Article; Early Access

Kizil, Kerim U.; Sriskandarajah, Chelliah; Stauffer, Jon M.

Texas A&M University System; Texas A&M University College Station; Mays Business School

PRODUCTION AND OPERATIONS MANAGEMENT

1059-1478

10.1177/10591478251349902

2025

Robotic mobile fulfillment (RMF) systems automate storage and transportation within fulfillment centers while still relying on human pickers. We focus on two key performance metrics in these systems, aiming to minimize overall completion time (OCT) as the primary objective and the number of required robots (NRR) as a secondary objective. We investigate two interrelated operational problems influencing these metrics: (i) Pod selection, which involves choosing the mobile racks for item picking, and (ii) pod scheduling, which entails assigning these racks to pickers and determining the picking sequence. We first explore the pod scheduling problem independently, providing theoretical results. This stand-alone problem is NP-hard with at least two pickers when minimizing OCT and remains NP-hard with even one picker when minimizing NRR. The NRR objective introduces a novel optimization problem structure, contributing to scheduling theory even beyond the RMF context. We demonstrate that a simple but effective scheduling rule is asymptotically optimal for minimizing OCT with multiple pickers. For NRR minimization with a single picker, we derive theoretical performance bounds for two sequencing rules. When incorporating the pod selection problem, we focus on two approaches: (i) Sequential and (ii) integrated pod selection and scheduling. The sequential approach handles pod selection first, then pod scheduling, while the integrated approach addresses both problems simultaneously within a single formulation to minimize OCT. Computational experiments using e-commerce order data reveal that the sequential approach achieves significantly faster and constant computation times, with a mean OCT similar to that of the integrated approach. We also find that our sequencing rules can reduce mean NRR by 13%-28% without affecting OCT, compared to the case where no such rules are used.
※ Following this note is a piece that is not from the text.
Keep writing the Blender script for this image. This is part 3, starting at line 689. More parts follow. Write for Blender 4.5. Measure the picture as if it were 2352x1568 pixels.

The sequential approach for OCT minimization and the proposed sequencing rules for NRR minimization are scalable to large systems with any picker count. Our experiments also explore the changes in OCT and NRR values with varying numbers of pickers. These results guide managers in assigning the desired number of pickers for a target OCT and inform managers about the average NRR they can expect for the chosen picker count.